The Borders Railway between Tweedbank and Edinburgh has passed the 500,000 passenger mark less than five months after it opened.

The line opened to the public in September last year.

More than 125,000 people used it in its first month and the total has now gone past half a million.

Transport Minister Derek Mackay was at Edinburgh's Waverley Station for an event to mark the landmark figure being reached.

Before the multi-million pound line opened, forecasters predicted it would carry almost 650,000 passengers a year.

It is currently on course to exceed that figure by quite some margin in its first year of operation.

ScotRail Alliance Managing Director Phil Verster said it was clearly two-way traffic.

'Good news'

"The passenger flows we are seeing on the Borders Railway are both towards the Borders as well as inwards towards Edinburgh," he said.

"Clearly we are seeing lots of tourists that are using the service from Edinburgh and out to the Borders.

"And then we see a flow from the Borders from commuters coming into the city of Edinburgh itself during the morning peaks and the evening peak."

Mr Mackay said the level of service usage had been impressive.

"I think we are surprised - we knew it would be a success but half a million passengers since the beginning is good news and over the forecasts that were predicted," he said.

"They are busy trains and people are using them."

Image source, PA
Image caption,

Sarah Eno from Selkirk was greeted at Waverley for taking the passenger numbers over 500,000

Sarah Eno and Andy Swales, from Selkirk, got off the train at Waverley to be told they were the passengers who took the service over the 500,000 passenger milestone.

The couple believe the success supports the case for extending the line further, and potentially into England.

"It deserves to go at least as far as Hawick because that's the biggest town in the area, and travel south to England isn't very easy so it would be great if it went all the way through to Carlisle," said Mr Swales.

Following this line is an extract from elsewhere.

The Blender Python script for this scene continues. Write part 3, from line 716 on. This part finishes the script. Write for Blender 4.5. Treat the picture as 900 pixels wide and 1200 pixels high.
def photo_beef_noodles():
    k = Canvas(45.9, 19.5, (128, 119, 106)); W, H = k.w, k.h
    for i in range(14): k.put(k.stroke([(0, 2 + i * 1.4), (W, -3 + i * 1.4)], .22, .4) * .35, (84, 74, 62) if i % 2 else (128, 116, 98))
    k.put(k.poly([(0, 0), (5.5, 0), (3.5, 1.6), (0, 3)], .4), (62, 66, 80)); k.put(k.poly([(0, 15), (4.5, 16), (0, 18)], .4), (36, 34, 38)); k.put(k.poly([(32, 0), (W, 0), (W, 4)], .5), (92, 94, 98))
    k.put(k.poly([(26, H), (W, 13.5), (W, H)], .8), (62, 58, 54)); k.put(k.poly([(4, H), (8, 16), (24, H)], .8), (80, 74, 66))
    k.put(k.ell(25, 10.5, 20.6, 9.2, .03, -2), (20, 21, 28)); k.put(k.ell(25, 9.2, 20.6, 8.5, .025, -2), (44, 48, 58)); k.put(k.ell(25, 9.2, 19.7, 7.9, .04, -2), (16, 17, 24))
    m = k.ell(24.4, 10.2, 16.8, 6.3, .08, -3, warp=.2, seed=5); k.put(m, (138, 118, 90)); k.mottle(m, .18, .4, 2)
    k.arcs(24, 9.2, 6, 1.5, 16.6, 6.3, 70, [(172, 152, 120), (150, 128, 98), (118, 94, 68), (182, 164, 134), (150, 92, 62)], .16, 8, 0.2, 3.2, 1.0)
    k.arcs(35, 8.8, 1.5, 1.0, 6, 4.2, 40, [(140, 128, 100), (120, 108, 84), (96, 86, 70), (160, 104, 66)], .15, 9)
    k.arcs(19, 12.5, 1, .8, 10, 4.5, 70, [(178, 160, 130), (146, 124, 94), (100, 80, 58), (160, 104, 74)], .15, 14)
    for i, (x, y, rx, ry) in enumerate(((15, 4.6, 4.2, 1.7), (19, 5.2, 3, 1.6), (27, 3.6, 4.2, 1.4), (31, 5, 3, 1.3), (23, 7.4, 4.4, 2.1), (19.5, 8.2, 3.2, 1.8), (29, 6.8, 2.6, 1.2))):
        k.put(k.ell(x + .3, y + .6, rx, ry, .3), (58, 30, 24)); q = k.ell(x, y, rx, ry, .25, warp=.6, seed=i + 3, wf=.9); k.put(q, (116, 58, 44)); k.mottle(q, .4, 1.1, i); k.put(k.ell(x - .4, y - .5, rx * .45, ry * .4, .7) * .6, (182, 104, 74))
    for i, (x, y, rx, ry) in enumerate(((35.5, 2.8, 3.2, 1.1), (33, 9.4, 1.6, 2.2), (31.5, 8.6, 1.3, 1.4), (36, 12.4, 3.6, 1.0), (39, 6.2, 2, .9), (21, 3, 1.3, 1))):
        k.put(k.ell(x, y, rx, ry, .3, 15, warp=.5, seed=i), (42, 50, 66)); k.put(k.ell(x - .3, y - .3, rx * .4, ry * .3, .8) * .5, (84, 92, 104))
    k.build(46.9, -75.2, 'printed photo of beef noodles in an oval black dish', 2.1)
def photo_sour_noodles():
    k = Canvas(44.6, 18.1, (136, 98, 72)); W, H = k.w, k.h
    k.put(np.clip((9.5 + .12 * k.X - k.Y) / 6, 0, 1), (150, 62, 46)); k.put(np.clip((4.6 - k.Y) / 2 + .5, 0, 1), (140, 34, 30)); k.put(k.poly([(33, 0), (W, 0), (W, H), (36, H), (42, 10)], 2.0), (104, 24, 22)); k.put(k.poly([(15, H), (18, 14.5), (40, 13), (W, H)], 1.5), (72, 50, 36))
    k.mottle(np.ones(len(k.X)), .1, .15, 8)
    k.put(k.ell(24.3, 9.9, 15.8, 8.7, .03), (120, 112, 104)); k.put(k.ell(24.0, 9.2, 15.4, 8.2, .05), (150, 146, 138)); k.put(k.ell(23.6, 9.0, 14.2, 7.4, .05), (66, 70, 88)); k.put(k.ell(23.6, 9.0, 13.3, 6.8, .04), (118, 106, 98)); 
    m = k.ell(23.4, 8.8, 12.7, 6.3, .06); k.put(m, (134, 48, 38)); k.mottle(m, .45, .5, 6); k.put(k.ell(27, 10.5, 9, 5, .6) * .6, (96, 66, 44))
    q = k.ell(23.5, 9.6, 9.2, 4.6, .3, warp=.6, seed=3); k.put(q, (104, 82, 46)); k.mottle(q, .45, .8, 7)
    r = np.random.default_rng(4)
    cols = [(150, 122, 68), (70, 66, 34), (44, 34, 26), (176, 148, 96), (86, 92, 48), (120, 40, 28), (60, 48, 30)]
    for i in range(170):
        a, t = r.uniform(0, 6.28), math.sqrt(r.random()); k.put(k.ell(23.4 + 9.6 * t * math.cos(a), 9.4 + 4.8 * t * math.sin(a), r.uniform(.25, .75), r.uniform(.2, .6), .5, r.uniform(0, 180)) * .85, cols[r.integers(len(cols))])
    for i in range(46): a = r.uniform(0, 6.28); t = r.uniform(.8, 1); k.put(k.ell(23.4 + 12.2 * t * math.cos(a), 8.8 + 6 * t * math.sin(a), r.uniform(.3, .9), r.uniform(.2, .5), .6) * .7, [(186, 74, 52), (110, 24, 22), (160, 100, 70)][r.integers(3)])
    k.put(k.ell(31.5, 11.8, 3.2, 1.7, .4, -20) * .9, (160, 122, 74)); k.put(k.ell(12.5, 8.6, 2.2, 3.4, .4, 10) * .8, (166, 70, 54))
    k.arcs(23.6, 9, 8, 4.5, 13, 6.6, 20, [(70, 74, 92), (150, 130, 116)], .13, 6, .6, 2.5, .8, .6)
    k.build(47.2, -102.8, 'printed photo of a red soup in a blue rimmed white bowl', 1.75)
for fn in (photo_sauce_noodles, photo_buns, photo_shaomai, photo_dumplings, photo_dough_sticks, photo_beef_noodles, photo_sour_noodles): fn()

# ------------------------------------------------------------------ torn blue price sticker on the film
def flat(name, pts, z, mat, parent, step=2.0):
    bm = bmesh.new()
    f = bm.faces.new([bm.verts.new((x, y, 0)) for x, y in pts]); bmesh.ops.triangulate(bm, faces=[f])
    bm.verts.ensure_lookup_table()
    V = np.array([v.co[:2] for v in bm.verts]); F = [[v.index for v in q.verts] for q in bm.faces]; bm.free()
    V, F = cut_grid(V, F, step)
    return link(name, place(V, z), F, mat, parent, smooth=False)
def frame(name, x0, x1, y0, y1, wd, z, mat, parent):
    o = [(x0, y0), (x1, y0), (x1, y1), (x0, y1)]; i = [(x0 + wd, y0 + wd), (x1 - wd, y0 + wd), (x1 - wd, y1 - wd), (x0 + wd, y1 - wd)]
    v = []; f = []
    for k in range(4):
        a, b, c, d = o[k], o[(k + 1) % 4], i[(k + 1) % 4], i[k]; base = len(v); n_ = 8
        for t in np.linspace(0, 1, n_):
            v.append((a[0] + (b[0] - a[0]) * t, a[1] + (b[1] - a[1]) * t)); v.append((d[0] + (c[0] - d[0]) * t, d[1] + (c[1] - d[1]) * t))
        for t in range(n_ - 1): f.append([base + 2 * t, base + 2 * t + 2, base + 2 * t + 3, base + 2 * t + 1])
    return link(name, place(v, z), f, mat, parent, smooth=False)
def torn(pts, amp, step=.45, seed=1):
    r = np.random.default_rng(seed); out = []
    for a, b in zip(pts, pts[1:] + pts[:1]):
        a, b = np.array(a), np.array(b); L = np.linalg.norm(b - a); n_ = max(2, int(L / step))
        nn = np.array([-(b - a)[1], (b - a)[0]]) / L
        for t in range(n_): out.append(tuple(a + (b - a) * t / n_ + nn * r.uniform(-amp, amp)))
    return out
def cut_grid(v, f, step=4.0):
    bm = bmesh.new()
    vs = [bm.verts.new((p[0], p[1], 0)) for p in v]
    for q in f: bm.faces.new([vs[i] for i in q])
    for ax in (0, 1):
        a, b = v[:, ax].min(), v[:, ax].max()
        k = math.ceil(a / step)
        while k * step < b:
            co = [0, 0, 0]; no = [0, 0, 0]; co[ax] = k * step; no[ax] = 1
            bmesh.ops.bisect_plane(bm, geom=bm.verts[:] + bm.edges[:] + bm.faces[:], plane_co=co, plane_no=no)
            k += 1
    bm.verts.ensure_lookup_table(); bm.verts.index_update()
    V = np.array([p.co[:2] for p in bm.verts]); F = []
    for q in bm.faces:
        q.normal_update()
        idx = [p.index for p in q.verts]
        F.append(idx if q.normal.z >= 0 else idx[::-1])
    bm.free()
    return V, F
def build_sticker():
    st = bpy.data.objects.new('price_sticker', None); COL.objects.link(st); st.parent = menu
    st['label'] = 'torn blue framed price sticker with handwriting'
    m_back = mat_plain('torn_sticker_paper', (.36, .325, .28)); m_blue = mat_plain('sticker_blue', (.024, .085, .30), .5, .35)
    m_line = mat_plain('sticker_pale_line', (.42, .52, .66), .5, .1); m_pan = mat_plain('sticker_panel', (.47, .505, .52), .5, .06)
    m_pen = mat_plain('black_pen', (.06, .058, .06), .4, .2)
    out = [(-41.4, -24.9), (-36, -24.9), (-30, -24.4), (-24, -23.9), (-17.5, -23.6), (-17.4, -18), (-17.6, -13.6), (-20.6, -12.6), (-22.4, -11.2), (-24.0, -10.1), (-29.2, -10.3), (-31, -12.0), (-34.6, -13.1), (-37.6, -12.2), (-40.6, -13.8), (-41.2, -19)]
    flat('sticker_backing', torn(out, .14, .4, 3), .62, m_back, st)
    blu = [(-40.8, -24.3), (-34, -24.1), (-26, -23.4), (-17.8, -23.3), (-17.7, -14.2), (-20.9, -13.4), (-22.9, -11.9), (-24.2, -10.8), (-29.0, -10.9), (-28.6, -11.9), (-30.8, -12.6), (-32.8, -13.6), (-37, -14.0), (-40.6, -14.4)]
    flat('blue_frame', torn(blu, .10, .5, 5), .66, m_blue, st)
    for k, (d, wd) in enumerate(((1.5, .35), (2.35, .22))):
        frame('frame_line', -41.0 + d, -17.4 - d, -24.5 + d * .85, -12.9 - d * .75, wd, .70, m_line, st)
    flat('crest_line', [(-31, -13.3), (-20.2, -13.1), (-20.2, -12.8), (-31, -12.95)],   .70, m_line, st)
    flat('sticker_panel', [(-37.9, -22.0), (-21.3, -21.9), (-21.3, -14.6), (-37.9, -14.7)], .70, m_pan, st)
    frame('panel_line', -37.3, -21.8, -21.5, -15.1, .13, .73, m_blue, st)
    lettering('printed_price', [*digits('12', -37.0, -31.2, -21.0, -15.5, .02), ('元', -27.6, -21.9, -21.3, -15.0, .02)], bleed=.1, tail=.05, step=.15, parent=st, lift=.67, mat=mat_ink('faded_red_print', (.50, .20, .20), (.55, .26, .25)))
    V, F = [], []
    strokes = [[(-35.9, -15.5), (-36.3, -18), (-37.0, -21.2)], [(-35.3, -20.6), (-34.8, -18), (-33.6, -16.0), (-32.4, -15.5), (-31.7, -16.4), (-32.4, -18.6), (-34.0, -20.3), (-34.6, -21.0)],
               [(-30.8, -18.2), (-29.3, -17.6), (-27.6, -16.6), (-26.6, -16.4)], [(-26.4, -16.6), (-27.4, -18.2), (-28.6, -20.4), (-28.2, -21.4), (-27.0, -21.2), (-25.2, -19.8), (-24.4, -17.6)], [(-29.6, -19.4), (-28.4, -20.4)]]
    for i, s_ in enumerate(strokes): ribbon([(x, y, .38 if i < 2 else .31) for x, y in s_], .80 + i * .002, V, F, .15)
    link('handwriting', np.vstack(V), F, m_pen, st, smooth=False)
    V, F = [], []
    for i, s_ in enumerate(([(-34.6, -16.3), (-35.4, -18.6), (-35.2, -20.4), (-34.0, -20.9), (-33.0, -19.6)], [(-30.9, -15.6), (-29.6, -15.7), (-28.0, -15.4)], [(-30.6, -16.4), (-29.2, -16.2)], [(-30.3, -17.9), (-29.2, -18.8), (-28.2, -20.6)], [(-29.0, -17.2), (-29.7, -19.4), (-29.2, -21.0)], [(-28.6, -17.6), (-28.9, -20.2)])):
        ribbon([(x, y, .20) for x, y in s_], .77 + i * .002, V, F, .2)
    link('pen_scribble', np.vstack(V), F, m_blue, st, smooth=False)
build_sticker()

Mr Verster said expansion plans were something that could be looked at.

'Exciting possibilities'

"We've had challenges to maintain enough carriages on this service because it has been popular, but our future plans are to add carriages to our overall fleet and we will strengthen services continuously to meet demand," he said.

"Every opportunity to extend the railway to Hawick, and even further to Carlisle, must be evaluated and could hold very exciting possibilities for us."

David Spaven, who has written a book about the railway, said it was wrong to say nobody had expected the service to reach 500,000 passengers so quickly.

"Rail campaigners certainly did, when they saw the ludicrously pessimistic forecasting undertaken four years ago by Transport Scotland, the Scottish government agency," he said.

Mr Spaven said those forecasts had prompted a reduction in the amount of double track on the route with a knock-on effect on timetable reliability.

He said it had left a "sub-optimal railway for the foreseeable future" and said he hoped the Scottish government would learn lessons from that in future.